General Motors has set itself a pretty ambitious target of paying back the US$50bn in bailout money doled out by the American taxpayer within “a couple of years.”
New CEO Dan Akerson has prudently not committed himself to an exact timetable – the vagaries of global economics and the omnipresent spectre of the infamous double dip are causing even the most seasoned economists to err on the side of caution – but he has nonetheless fired the starting gun.
As a measure of intent, GM has already paid back some US$8.4bn in loans to the US and Canadian governments – a not inconsequential figure.
The US government wants its money back and GM is fed up with being labelled ‘Government Motors’ – a parallel set of pressures that has led Akerson to his bold assertion that a cool US$50bn will be back in Treasury hands in a relatively short amount of time.
And speculation is starting to ratchet up that a certain Shanghai Automotive Industry Corporation (SAIC) is waiting in the wings to capitalise on GM’s need for cash.

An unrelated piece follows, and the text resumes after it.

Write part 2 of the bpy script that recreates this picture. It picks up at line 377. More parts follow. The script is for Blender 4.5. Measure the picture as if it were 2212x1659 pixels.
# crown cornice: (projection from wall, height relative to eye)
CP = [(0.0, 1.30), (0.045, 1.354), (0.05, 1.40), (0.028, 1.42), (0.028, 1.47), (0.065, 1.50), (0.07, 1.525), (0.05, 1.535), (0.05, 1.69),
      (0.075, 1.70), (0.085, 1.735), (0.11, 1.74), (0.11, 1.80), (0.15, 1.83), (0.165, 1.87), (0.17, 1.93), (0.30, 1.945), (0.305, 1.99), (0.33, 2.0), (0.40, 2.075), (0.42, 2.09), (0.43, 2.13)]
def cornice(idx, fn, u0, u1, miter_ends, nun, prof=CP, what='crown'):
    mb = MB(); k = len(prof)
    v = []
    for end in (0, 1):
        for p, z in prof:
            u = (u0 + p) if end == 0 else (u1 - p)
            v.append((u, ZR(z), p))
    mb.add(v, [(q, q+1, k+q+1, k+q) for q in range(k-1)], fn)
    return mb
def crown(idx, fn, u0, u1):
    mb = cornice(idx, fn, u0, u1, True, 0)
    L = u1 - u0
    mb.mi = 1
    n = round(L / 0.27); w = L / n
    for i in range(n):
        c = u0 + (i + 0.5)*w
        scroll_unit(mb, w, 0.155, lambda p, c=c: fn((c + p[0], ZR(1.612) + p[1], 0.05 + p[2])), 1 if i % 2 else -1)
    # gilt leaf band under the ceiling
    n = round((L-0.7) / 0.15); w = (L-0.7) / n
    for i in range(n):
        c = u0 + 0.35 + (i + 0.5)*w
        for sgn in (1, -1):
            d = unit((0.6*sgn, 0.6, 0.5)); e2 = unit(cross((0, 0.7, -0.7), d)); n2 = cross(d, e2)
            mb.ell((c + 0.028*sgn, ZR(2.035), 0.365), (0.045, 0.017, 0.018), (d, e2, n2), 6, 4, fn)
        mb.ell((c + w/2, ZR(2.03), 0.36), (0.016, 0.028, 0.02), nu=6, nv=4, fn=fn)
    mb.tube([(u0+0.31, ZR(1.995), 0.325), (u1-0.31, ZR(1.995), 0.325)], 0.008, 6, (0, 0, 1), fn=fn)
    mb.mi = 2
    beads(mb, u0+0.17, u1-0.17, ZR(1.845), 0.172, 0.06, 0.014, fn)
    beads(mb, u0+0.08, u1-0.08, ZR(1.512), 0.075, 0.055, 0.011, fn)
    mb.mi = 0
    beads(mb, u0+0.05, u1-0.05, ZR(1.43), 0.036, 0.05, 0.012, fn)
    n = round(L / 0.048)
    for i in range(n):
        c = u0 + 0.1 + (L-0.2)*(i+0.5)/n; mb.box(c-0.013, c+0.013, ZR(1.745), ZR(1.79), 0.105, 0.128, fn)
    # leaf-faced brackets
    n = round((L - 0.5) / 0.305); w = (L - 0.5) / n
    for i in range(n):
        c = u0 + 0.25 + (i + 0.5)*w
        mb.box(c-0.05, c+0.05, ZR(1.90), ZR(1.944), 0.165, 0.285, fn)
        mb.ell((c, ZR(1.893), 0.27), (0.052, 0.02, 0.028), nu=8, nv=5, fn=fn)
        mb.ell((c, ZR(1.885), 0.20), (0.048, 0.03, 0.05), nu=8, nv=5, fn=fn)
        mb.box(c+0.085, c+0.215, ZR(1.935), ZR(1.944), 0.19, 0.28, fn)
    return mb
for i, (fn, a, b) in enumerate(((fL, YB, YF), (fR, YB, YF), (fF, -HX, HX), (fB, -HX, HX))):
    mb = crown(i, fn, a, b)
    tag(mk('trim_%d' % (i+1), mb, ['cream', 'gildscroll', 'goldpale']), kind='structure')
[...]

This from one Asian report today: “SAIC is closely watching progress of GM’s IPO. As a strategic partner of GM, SAIC wishes success for GM’s IPO.”
It’s not exactly a “come and get me,” but it’s not exactly a denial either.
GM and SAIC have been close allies in China and elsewhere for quite some time and the mood in the States might be ripe for a more formal tie-up.
But that’s quite an ideological leap for the American public to take despite China’s surge onto the global economic hit parade as the world’s second largest economy – powering past Japan – and its country increasingly opening up to foreign investors.
Despite that reticence, the US Treasury eased the door open a tad by carefully noting: ” We expect potential investors will be sought across multiple geographies with a focus on North American investors, in line with what is typical in similar transactions.”
That doesn’t rule SAIC in or out – or any Chinese investor otherwise for that matter – but the Chinese automaker’s chairman Hu Maoyuan will have noted the “multiple geographies” reference with interest.
Indeed, he is reported to have said: “GM is our important strategic partner. We are not clear about the details of its IPO. We will make the right decision once we know details.”
That essentially leaves the door wide open to any invitation but would the US heartland wear Chinese investment in a company that practically shouts out Made in USA?
There seems to be a China of two vastly differing arenas – political and economic – but GM’s co-operation with SAIC in the country that now boasts a staggering 200m cars – and rising – could ease an entry into a potential IPO stake.
The other major fly in the ointment however, could be upcoming US Congressional elections – how will selling China into the US go down on the doorsteps of Des Moines?